You are not this other person, and they are not you. You are your own individual self and you certainly don’t need other people to complete you. All you need is to gain a deep sense of understanding of who you are. Get to know your strengths and weaknesses. Then take full responsibility and control of your internal habitual patterns, and finally, fully accept that you are complete in your own right.
Yes, other people can add value to your life, but in-and-of-itself you are complete in every way.
All this, of course, doesn’t mean you are a finished product. You’re not. There is much room to grow, develop and evolve in the coming years. However, this growth comes from within and then expresses itself outward in everything you do. And that is the key to developing an empowering mental picture/idea of “you”. It starts from within. It starts with how you see yourself. It starts with building a healthy self-image.
Strengthening Your Self-Image
Always Follow-through with Your Word
Your word must become your law. In other words, the promises you make to yourself you must keep.
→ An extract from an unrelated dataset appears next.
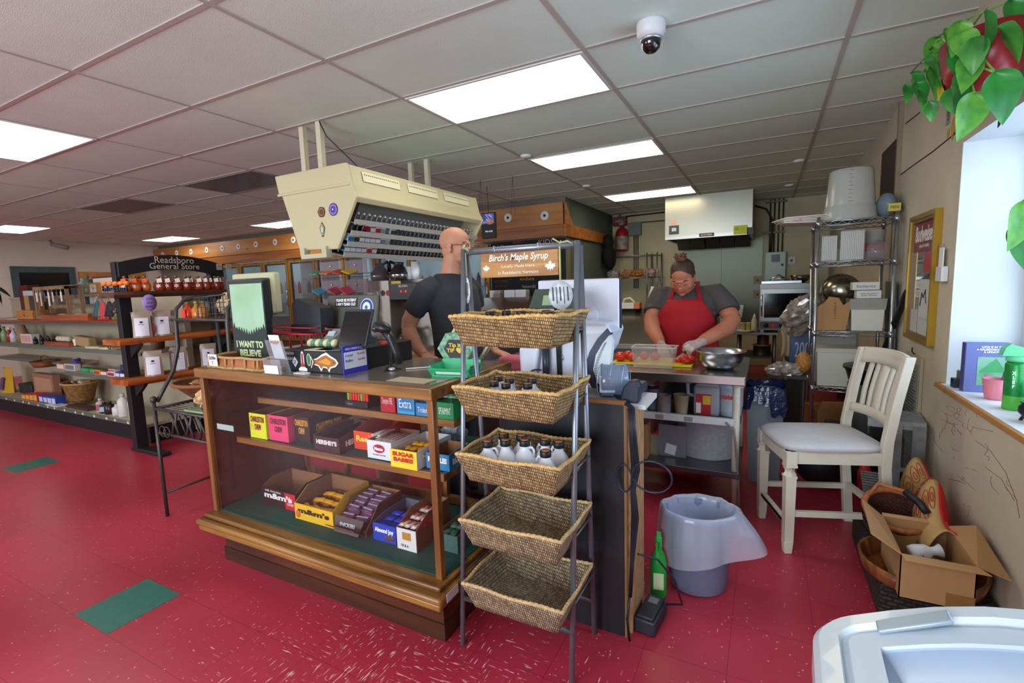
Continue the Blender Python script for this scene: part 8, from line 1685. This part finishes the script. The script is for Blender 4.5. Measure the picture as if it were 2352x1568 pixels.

Promises kept help you create consistency, and you need consistency to build a healthy self-image.
Consistency is important when it comes to building a healthy self-image because a healthy self-image is not something that suddenly fluctuates with the changing winds/opinions. It is something that is steady and steadfast. I’m of course not suggesting that your self-image doesn’t change over time. Of course, it does. You certainly don’t see yourself the same way today as you saw yourself years ago. In fact, you might see yourself very differently in a variety of roles and/or situations. Your self-image is, therefore, fluid, however, it requires consistency and consistency come from your ability to keep your word to follow through and do things a certain way.
A person who doesn’t keep their word (the promises they make to themselves) is often the person who is heavily influenced/swayed by other people and their opinions. When you keep your word you are sending a strong message that you are running your life based on your own feelings and perspectives. You are not swayed by outside circumstances. This, of course, doesn’t mean you can’t change your mind. But that “change of mind” must come from a decision you make from within that is not primarily based on external factors. That is when you know that you are the one in the driver’s seat of your life; that is when you know you are the captain of your own ship.
Build Your Self-Image Upon Strong Foundations of Self-Worth
Finally, a healthy self-image is built upon the strong foundations of a high level of self-worth. Self-worth is of course all about how much you value and regard yourself despite what others might say and/or despite unfavorable circumstances. When you have a high level of self-worth nothing shakes or phases you. Likewise, when you have a healthy self-image you don’t look to outside sources to define who you are.
You and you alone create your own definition of who you are. You and you alone create the impression you have of yourself in each and every situation. Yes, you alone mold and shape the person you are today, and the person you become tomorrow.